The A to Z guided reading level is a useful tool that teachers use to assess, instruct, and evaluate students. It provides important data for the teacher. It can be very useful when planning our teaching points and selecting books. But reading levels can easily be mishandled and misunderstood by our children, and even well-intentioned parents.  Our children may use them as a way to identify and compare themselves. It can create a divide between students or a pecking order, and that can play out on the field, the classroom, back of a minivan or anywhere.  It can be hurtful and damaging to their self-esteem.  

Our goal as teachers is to teach students to read and hopefully to love reading or as Pernille Ripp said, “To hate it a little less.” A reading level derived from reading assessments is meant to help the teacher plan lessons. The level, despite its value, does not help a child develop a love for reading. The levels never did and never will. This has been an age-old struggle. I still remember being in the Blue Jay reading group when I was in elementary school, and I certainly knew who was a Red Robin!  

Let's Focus On Books... Not Levels!

I wish I could talk to Dean’s teacher about his feelings, and the controversy and competition unintentionally created when schools identify students in this way. I would prefer if she talked to Dean about how to select a book that matches his abilities. What are the book characteristics that match him as a reader? How would he know if a book was too hard or too easy? So what if the book he selected did not have “his” letter labeled on it.
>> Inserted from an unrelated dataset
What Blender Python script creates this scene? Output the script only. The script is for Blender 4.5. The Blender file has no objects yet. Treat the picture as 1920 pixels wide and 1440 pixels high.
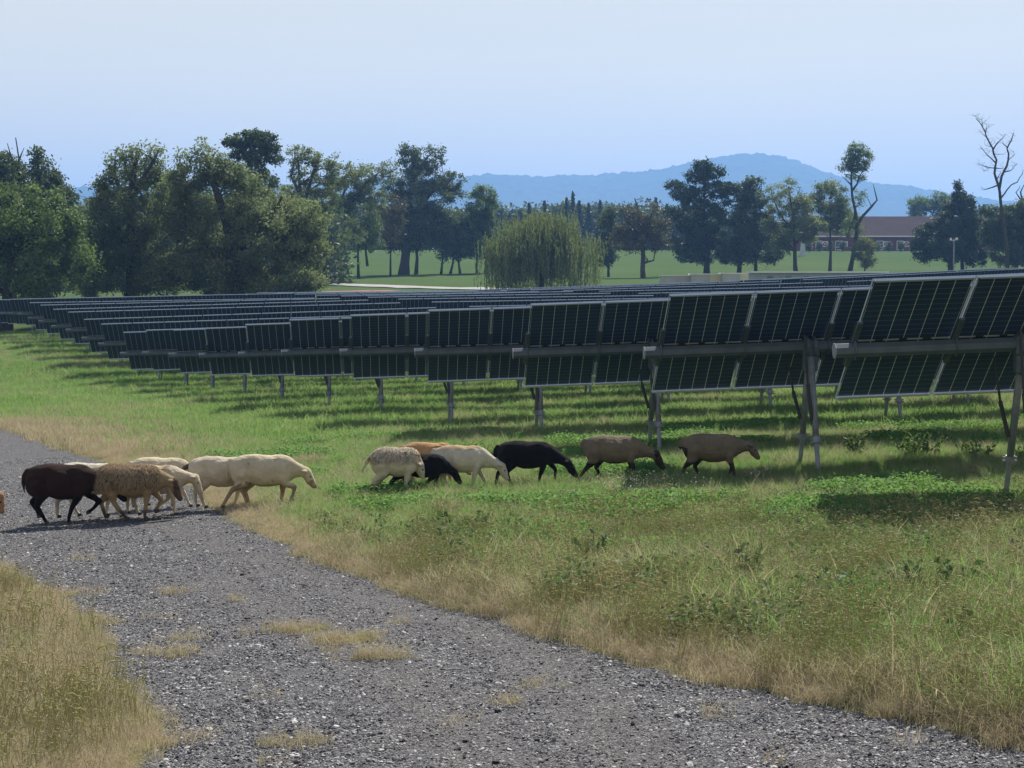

If Dean knows the type of book that he can access yet focuses on his interest and purpose, doesn’t that trump the letter/level that it has been assigned?  In the words of JoEllen McCarthy, “Wantability trumps readability.” If a child wants to read a book then (s)he will figure out a way to access it! 

What Do We Do Now?

All of this has caused me to wonder: What are the conversations teachers are having with students? How are books organized and selected? Is privacy considered and protected? Can we modify our language and word choice to help foster a passion and purpose for reading rather than to foster competition and insecurity? All of this is just something for us to think about as educators and consider if in fact this practice is in the best interest of children.